ヴァイルの死後、著作権の争いがブレヒトとの間で度々あるのは、ブレヒトは解釈を変化させたいのに、ロッテ・レーニャはヴァイルの生きている時のままにしたかったからだろう。それでいて、後にブレヒト劇『肝っ玉母』にも出るのだからロッテ・レーニャもよくわからん。

ブレヒトの妻である女優のヘレーネ・ヴァイゲルに対抗心を燃やしたのか、そのへんのレーニャの意地の張り合いも面白い。レーニャは論理よりは感情の人だからブレヒトとは相性が悪いのかもしれない。頑固さだけは似ている。そして、その二人を繋いだのがクルト・ヴァイルだったのだ。奇跡的なワイマールでの出会い。

60過ぎても007の映画『ロシアより愛を込めて』に出ていたり、晩年も人気が衰えなかった(というより晩年の方が凄いような)。恋の方も衰えずにヴァイル亡き後に、マネージャ役になる男と結婚し、ある中の絵描きとも乾坤し、彼も亡くなり67歳で再婚する。そして離婚もする。常に夫が必要だったと告白するが、男との恋が駄目なら(国際連合事務長のハマーショルド氏にもモーションをかけた)レズビアンも。恋多き女なのだ。生涯現役。
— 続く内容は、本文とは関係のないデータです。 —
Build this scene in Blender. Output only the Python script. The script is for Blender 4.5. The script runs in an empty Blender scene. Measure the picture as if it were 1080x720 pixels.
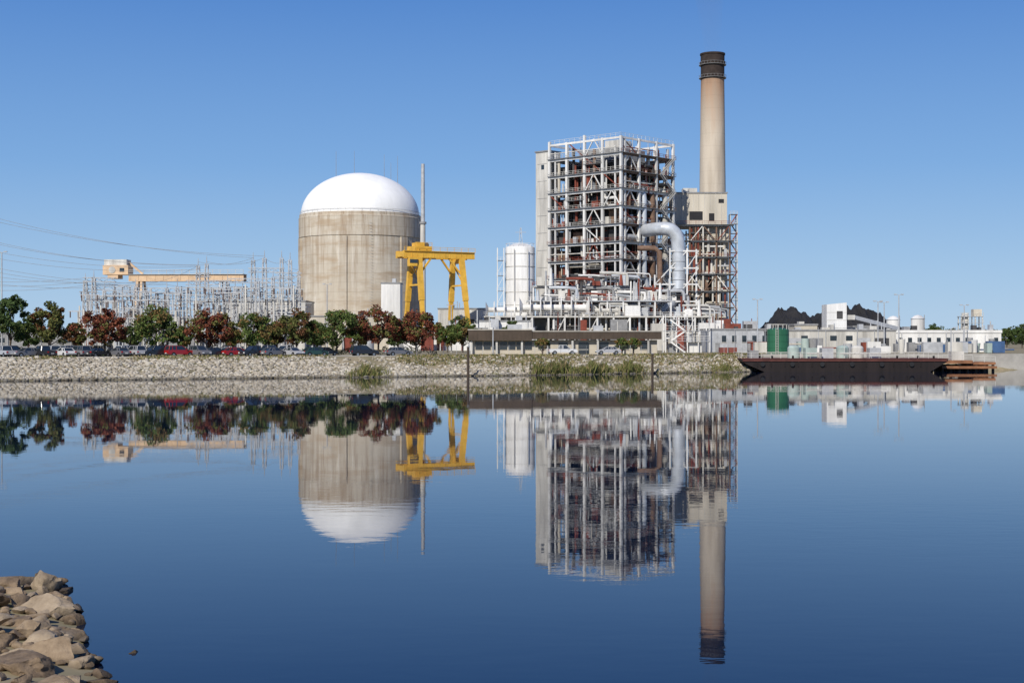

それでもヴァイルの遺産を守り、後の(レーニャ役の)ヴァイル歌手にも指導的になった。何よりもオーケストラで改変されるのを嫌ったのだ。そのへんは頑固だった。ドイツ人並にというよりオーストリア人なのだが、ウィーンっ子といった方がいいのかな。そのプライドが異化として、アメリカショービジネスの世界で移民として生き続けてきたアイドル(偶像)なのだ。